BPC wades into court evidence controversy

Documentary evidence is likely to swing the case one way or the other in a matter in which Re-sealing is demanding outstanding payment for work done for Botswana Power Corporation (BPC).

BPC wades into court evidence controversy

The matter began on 22 December 2016 when Re-sealing instituted legal proceedings to compel BPC to pay. In papers before court, Re-sealing says it concluded an agreement with BPC in terms of which the company would provide maintenance and other services to BPC.

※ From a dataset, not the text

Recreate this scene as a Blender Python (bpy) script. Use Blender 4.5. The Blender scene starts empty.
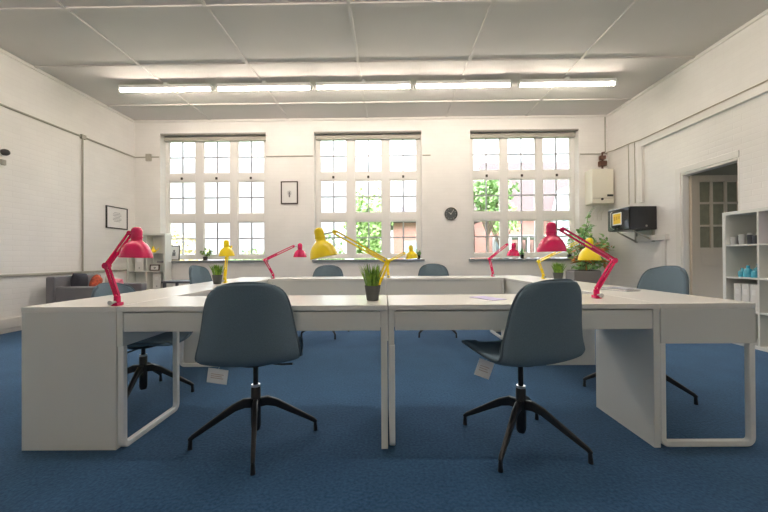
import bpy, bmesh, math, random
from mathutils import Vector, Matrix
random.seed(7)
PI = math.pi
SC = bpy.context.scene
COL = SC.collection

# ------------------------------------------------------------------ materials
def new_mat(name):
    m = bpy.data.materials.new(name); m.use_nodes = True
    nt = m.node_tree; nt.nodes.clear()
    out = nt.nodes.new('ShaderNodeOutputMaterial')
    return m, nt, out

def srgb(r, g, b):
    f = lambda c: (c / 255 / 12.92) if c / 255 <= .04045 else ((c / 255 + .055) / 1.055) ** 2.4
    return (f(r), f(g), f(b), 1)

def pmat(name, col, rough=.5, metal=0, noise=0, nscale=40, bump=0, bscale=200, spec=.5, col2=None, coat=0):
    m, nt, out = new_mat(name)
    p = nt.nodes.new('ShaderNodeBsdfPrincipled')
    p.inputs['Base Color'].default_value = col
    p.inputs['Roughness'].default_value = rough
    p.inputs['Metallic'].default_value = metal
    p.inputs['Specular IOR Level'].default_value = spec
    p.inputs['Coat Weight'].default_value = coat
    nt.links.new(p.outputs[0], out.inputs[0])
    tc = nt.nodes.new('ShaderNodeTexCoord')
    if noise or col2:
        n = nt.nodes.new('ShaderNodeTexNoise'); n.inputs['Scale'].default_value = nscale; n.inputs['Detail'].default_value = 6
        nt.links.new(tc.outputs['Object'], n.inputs['Vector'])
        mx = nt.nodes.new('ShaderNodeMix'); mx.data_type = 'RGBA'
        c2 = col2 or tuple(c * (1 - noise) for c in col[:3]) + (1,)
        mx.inputs[6].default_value = col; mx.inputs[7].default_value = c2
        rp = nt.nodes.new('ShaderNodeMapRange'); rp.inputs[1].default_value = .35; rp.inputs[2].default_value = .65
        nt.links.new(n.outputs['Fac'], rp.inputs[0]); nt.links.new(rp.outputs[0], mx.inputs[0])
        nt.links.new(mx.outputs[2], p.inputs['Base Color'])
    if bump:
        n2 = nt.nodes.new('ShaderNodeTexNoise'); n2.inputs['Scale'].default_value = bscale; n2.inputs['Detail'].default_value = 4
        nt.links.new(tc.outputs['Object'], n2.inputs['Vector'])
        b = nt.nodes.new('ShaderNodeBump'); b.inputs['Strength'].default_value = bump; b.inputs['Distance'].default_value = .004
        nt.links.new(n2.outputs['Fac'], b.inputs['Height']); nt.links.new(b.outputs[0], p.inputs['Normal'])
    return m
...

According to court documents, Re-sealing carried out its obligations in terms of the agreement. However, according to Re-sealing, BPC subsequently breached the agreement by failing to pay what was due to the company. In the result, according to the company, BPC is indebted to Resealing to the tune of P264, 611.10, the maintenance company claims. BPC denies this and has submitted what it calls "authorisation for contractor payment" as proof of payment.


Through its lawyers, Minchin & Kelly, BPC has filed three documents as proof of payment for works done by Re-sealing in terms of the agreement between the two parties. The documents reflect payment of P57, 640.60, P13, 736.80 and P145. 082 apparently at different times.


However, an examination of these documents shows that only the one bearing the amount of P57, 640.60 was signed by BPC's Manager - Property Services and counter-signed by the utility's Financial Controller. It carries the date of 25 January 2017 and was for a maintenance contract for BPC buildings in Gaborone. Documents seen by this publication also reflect payment for this work in Re-sealing's bank statement of 30 January 2017.


The other two documents that also purport to prove payment are not similarly signed and bear no dates. And did not reflect on Re-sealing bank accounts at any point even though BPC alleges it had paid.


The case continues, but it has already had its fair share of controversy. After first creating a lie, a Minchin & Kelly lawyer assigned to the case seeminly found that one about-face was not enough to wriggle out of his failure to appear in court for his firm's corporate client.
The lawyer then tried to cover up for this blunder by claiming that he had not been notified of court dates and had therefore proceeded to attend to other court matters elsewhere. After being caught out in his series of lies, the lawyer was fired to save the law firm’s reputation.